It was mid-summer in China, about 6 years ago. I was in the middle of my business trip to Asia, and I was walking to a sushi bar near my hotel. I saw a dog, a bright-green-colored dog, passing me by. Now I wonder why I didn’t, but seeing a green dog on the street didn’t shock me just yet.
The next morning, my guide was taking me to a sweater factory that I was doing business for the 1st time. The factory was located in the middle of the industrial town next to the city, and I remember it was very long drive from the hotel, more than a couple of hours.
As our car was getting into the industrial town, I started seeing many more dogs on the street with bright-green fur like the one I saw last night. I asked the guide in the front seat, “hey what is wrong with these dogs? Who dyed them all green?” He said, “they are just town dogs, there are no owners. No one dyed their hair. These dogs eat whatever on the street, and they drink water from the local stream that runs around the town. They probably picked up the green color from the local stream.” Then what he said shocked me. “This town is known for sweater yarn dye, and all these factories uses the local stream to dye the yarns. Thanks to the business boom in my town, we can predict which color will be the most popular color for the sweaters this season by looking at the color of the stream. Last year, pink was the most popular color, and all these dogs were in pink last year!” That was the 1st time I saw the environmental effect of the garment manufacturing, and it was the wake-up call for me.

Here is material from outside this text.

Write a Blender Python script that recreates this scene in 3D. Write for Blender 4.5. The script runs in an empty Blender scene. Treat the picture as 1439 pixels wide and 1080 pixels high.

After the trip, I started looking for more info on the environmental effect that irresponsible garment-manufacturing can bring. Here are a few things I noted myself.

  • Overall, garment manufacturing is 2nd most environment-polluting business right under the oil business. It’s not far below 2nd place either. Very close to 1st place.
  • Before we even start on how the most garments end their lives, let’s talk about micro-plastics we produce while washing our clothes. About a half million ton of micro-plastic bits annually. That would be equal to 3 billion polyester tees or 50 billion plastic bottles. Just from washing these man-made fibers such as poly or nylon.
  • Then there are the huge landfill issue that is being created by the garment manufacturing. In 2018, 17 million tons of textile wastes ended up in a landfill. This is just in here in America. Not the whole world.

  • Relentless pursuit of “better price point” in clothing. Lowering cost sometimes means innovation, but most of the time, it’s just reducing cost that deems to be “un-necessary”. It could be labor-cost sometimes, or material-cost, or quality-control cost. 30 years ago, the gas price in California was $1 something & the decent tee was about $24.99 at JC Penney. Now the gas price in California is over $4 something, and the decent tee cost about $16.99 at JC Penney. Innovations in manufacturing alone couldn’t achieve that. Instead, we have been using alternative materials with cheaper cost, for example, instead of natural wool, we have been using acrylic yarns, another form of plastic. Our environment hasn’t been the top priority.
That’s when I started dreaming of a clothing brand that is 100% plastic free, and that’s how American Classic 248 was born.

Regarding the plastic usage, there are a few rules with American Classic 248.

  • Our raw materials have no plastic content. All of our fabrics are made with 100% U. S. grown cottons. We are even holding off on spandex till someone makes the spandex bio-degradable material.
  • And we don’t use any recycled fibers such as recycled poly or nylon because it really doesn’t help environment anyway. I will talk about it in more details in another blog about recycled fibers.
  • We don’t use any plastic materials in packaging. That means we don’t use poly bags to package our products. Instead, we designed a custom box made of recycled papers to do the job.

There are lots of things I want American Classic 248 brand to be, and the most important thing to me would be being the brand that started the change on our dependencies in plastic fibers. At least until we have come up with more earth-friendly man-made fibers. It sounds like a long journey ahead, but I am ready. I hope you all can join me in this journey till we have evicted all plastic fibers from our clothing.